+++ Data lines

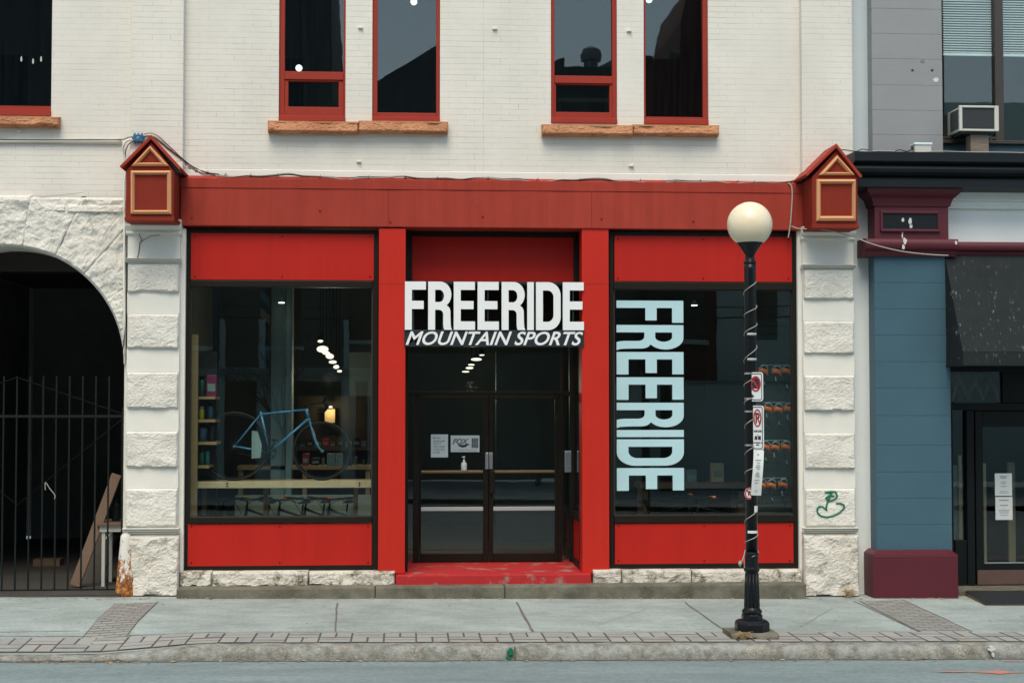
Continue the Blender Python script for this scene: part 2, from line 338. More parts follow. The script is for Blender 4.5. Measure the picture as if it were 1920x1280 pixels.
M['dark'] = paint('dark room', (0.03, 0.038, 0.037, 1), 0.9, 0.2, 1, 0)
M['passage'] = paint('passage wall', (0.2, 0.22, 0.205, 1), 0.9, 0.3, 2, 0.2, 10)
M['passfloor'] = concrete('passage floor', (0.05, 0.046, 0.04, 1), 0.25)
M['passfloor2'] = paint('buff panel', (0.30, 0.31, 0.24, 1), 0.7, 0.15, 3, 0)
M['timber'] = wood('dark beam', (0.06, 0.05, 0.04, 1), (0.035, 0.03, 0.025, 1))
M['bikeblue'] = paint('blue bicycle enamel', (0.06, 0.22, 0.38, 1), 0.25, 0.05, 5, 0)
M['tyre'] = paint('black rubber', (0.012, 0.012, 0.012, 1), 0.7, 0.2, 5, 0)
M['green'] = paint('green spray paint', (0.0, 0.16, 0.085, 1), 0.5, 0.15, 8, 0)
M['orange'] = paint('orange plastic', (1.0, 0.20, 0.03, 1), 0.35, 0.1, 8, 0)
M['clear'] = paint('pale plastic', (0.32, 0.38, 0.39, 1), 0.25, 0.1, 8, 0)
M['yellow'] = paint('yellow plastic', (0.45, 0.42, 0.02, 1), 0.4, 0.1, 8, 0)
M['teal'] = paint('teal plastic', (0.02, 0.20, 0.20, 1), 0.4, 0.1, 8, 0)
M['magenta'] = paint('magenta bag', (0.22, 0.03, 0.09, 1), 0.4, 0.1, 8, 0)
M['boxblue'] = paint('blue jar', (0.03, 0.09, 0.14, 1), 0.3, 0.1, 8, 0)
M['boxgreen'] = paint('green jar', (0.02, 0.10, 0.07, 1), 0.3, 0.1, 8, 0)
M['bulb'] = emit('lit lamp', (1.0, 0.86, 0.68, 1), 1.25)
M['bulbw'] = emit('lit white lamp', (1.0, 0.95, 0.85, 1), 4.0)
M['shade'] = paint('pale lamp shade', (0.66, 0.8, 0.82, 1), 0.4, 0.05, 5, 0)
M['straw'] = paint('dry grass', (0.40, 0.30, 0.16, 1), 0.8, 0.3, 20, 0)
M['blind'] = paint('pale blind slat', (0.85, 0.9, 0.9, 1), 0.5, 0.05, 5, 0)
M['oppbrick'] = paint('dark brick opposite', (0.12, 0.13, 0.12, 1), 0.8, 0.3, 1, 0.1)
M['oppred'] = paint('red brick opposite', (0.13, 0.05, 0.04, 1), 0.8, 0.3, 1, 0.1)
M['oppgrey'] = paint('grey render opposite', (0.62, 0.72, 0.66, 1), 0.8, 0.3, 0.5, 0.1)
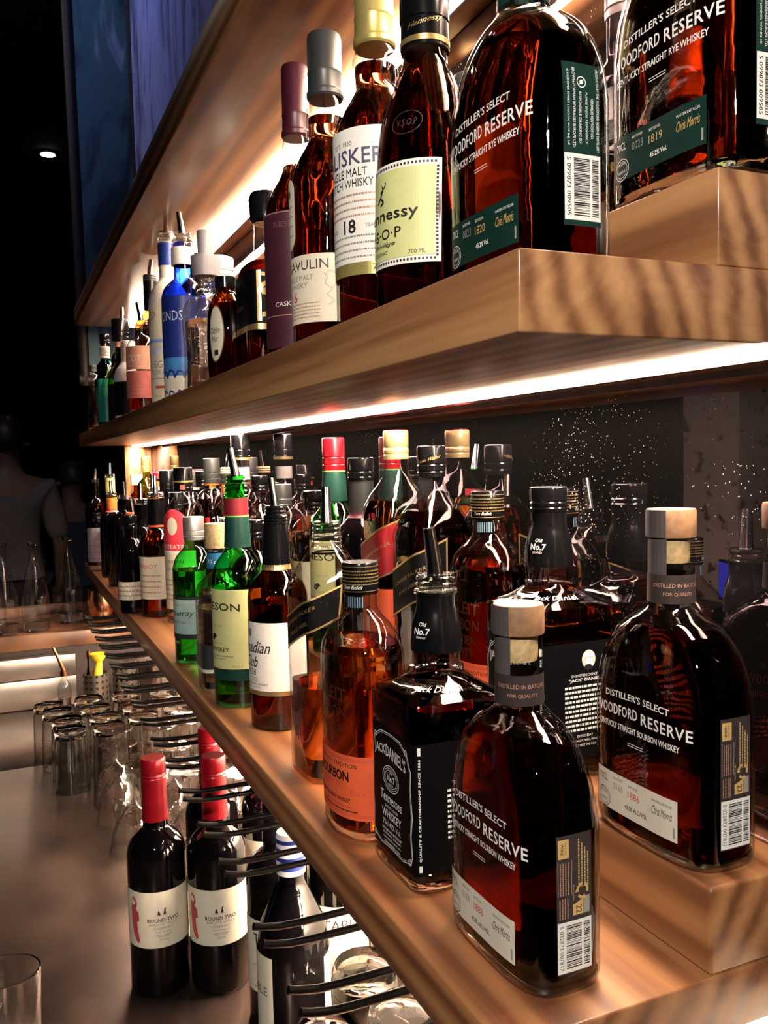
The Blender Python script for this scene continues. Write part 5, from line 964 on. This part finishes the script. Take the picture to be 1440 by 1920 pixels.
# ------------------------------------------------------------------ wine on the counter
def wine(loc, rot, label, style, cap=cap_red, h=.303, r=.0375):
    t = thing('wine_bottle', label, 'bottle', loc, math.radians(rot))
    if style == 'slope': P = Prof([(0, r-.004, r-.004, 2), (.004, r, r, 2), (.135, r, r, 2), (.158, r*.93, r*.93, 2), (.180, r*.72, r*.72, 2), (.200, r*.50, r*.50, 2), (.215, .0150, .0150, 2), (h-.004, .0142, .0142, 2)])
    else: P = P_round(r, .178, .214, .0152, h-.004, .004, curve=.6)
    loft('glass_body', P, dark_glass, t, seg=48)
    zc = .222
    cp = lathe('capsule', [(0, zc), (.0166, zc), (.0160, zc+.030), (.0160, h-.026), (.0152, h-.0245), (.0160, h-.023), (.0152, h-.020), (.0160, h-.018), (.0160, h-.003), (.0148, h), (0, h)], cap, t, 36, sharp=25)
    s = Sheet()
    if style == 'round':
        s.rect(-.062, .062, .067, .140, paper_cream, 0, 48)
        rd = plain('figure_red', (.55, .07, .08), .5, 0, .2)
        s.poly([(-.040, .125), (-.034, .130), (-.030, .126), (-.0305, .120), (-.033, .117), (-.028, .113), (-.027, .103), (-.031, .100), (-.030, .090), (-.027, .076), (-.030, .072), (-.036, .080), (-.039, .090), (-.0405, .104), (-.041, .115)], rd, 1)
        s.disc(-.036, .1255, .0035, .0040, paper_cream, 2, 12); s.poly([(-.0405, .126), (-.036, .1335), (-.031, .130), (-.033, .126), (-.036, .1295)], rd, 3)
        s.poly([(-.003, .1100), (.001, .1100), (-.0005, .1145), (-.0015, .1165), (-.0025, .1140)], ink_black, 1); s.poly([(.004, .1100), (.0075, .1100), (.0070, .1160), (.0080, .1190), (.0055, .1175), (.0050, .1140)], ink_black, 1)
        s.rect(-.005, .010, .1090, .1093, ink_grey, 1); s.text('ROUND TWO', .004, .1030, .0052, ink_black, w=.040, bold=.015, arch=.8, lvl=1); s.text('BAROSSA VALLEY', .004, .0980, .0034, ink_grey, w=.036, lvl=1); s.text('CABERNET', .004, .0925, .0030, ink_grey, w=.024, lvl=1); s.text('Single Vineyard', .004, .0875, .0030, ink_grey, w=.022, shear=.3, lvl=1)
        s.dashes(-.006, .014, .0835, .0009, ink_grey, 1, 1); s.dashes(-.004, .012, .0815, .0009, ink_grey, 2, 1); s.text('750ML', .004, .0775, .0030, ink_grey, lvl=1); s.rect(.052, .060, .080, .095, ink_grey, 1)
    elif style == 'tabi':
        s.rect(-.050, .055, .045, .135, paper_cream, 0, 40); s.text('TABLE', 0, .112, .0120, ink_black, w=.050, lvl=1); s.line([(-.03, .075), (-.015, .085), (0, .078), (.02, .088), (.035, .080)], .0006, ink_grey, 1); s.line([(-.02, .060), (.0, .068), (.025, .060)], .0006, ink_grey, 1); s.dashes(-.03, .03, .052, .0015, ink_grey, 1, 1)
    else:
        s.poly([(.052, .040), (.108, .040), (.108, .150), (.098, .141), (.080, .136), (.062, .133), (.052, .132)], paper_cream, 0)
        s2 = Sheet(); s2.rect(-.070, -.012, .032, .140, paper_cream, 0, 20)
        for k, tx in enumerate(['L', 'R', 'e', 'I']): s.text(tx, .066, .105-.013*k, .005, ink_red, lvl=1)
        s.line([(.055, .060), (.075, .064), (.095, .072), (.107, .080)], .0010, ink_black, 1); s.dashes(.06, .10, .0590, .0020, ink_grey, 1, 1); s2.text('TABLE', -.040, .100, .009, ink_black, w=.040, lvl=1); s2.dashes(-.06, -.03, .045, .002, ink_grey, 3, 1); s2.build('side_label', P, t, 0, .0005, maxstep=.0025)
    s.build('front_label', P, t, 0, .0005, maxstep=.0025); return t
wine((.1625, 1.134, ZC), 84, 'red-capped wine bottle with cream label, leftmost of the wines on the steel counter', 'round')
wine((.2350, 1.105, ZC), 76, 'red-capped wine bottle with cream label beside the leftmost wine', 'round')
wine((.2560, 1.226, ZC), 62, 'red-capped wine bottle standing behind the other two red caps', 'round')
wine((.3350, 1.212, ZC), 60, 'dark-capped wine bottle with cream label behind the red-capped pair', 'round', cap_black)
wine((.2870, 1.005, ZC), 60, 'wine bottle with narrow cream label behind the big sloping dark one', 'tabi', cap_black)
t = wine((.2780, .9150, ZC), 55, 'big sloping wine bottle with blue and white striped cap under the wire rails', 'slope', cap_white, h=.268, r=.041)
for k in range(4): lathe('blue_stripe', [(.0162, .228+.010*k), (.0167, .228+.010*k), (.0167, .2325+.010*k), (.0162, .2325+.010*k)], lab_blue, t, 28, closed=True)
wine((.3660, 1.005, ZC), 78, 'wine bottle with cream TABLE label beside the upturned tumblers', 'tabi', cap_black)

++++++

** Written exercise **
Reproduce only the lines from the one containing "M['passfloor'] = concrete('passage" through the one containing "M['passfloor2'] = paint('buff", inclusive of both.

** Result **
M['passfloor'] = concrete('passage floor', (0.05, 0.046, 0.04, 1), 0.25)
M['passfloor2'] = paint('buff panel', (0.30, 0.31, 0.24, 1), 0.7, 0.15, 3, 0)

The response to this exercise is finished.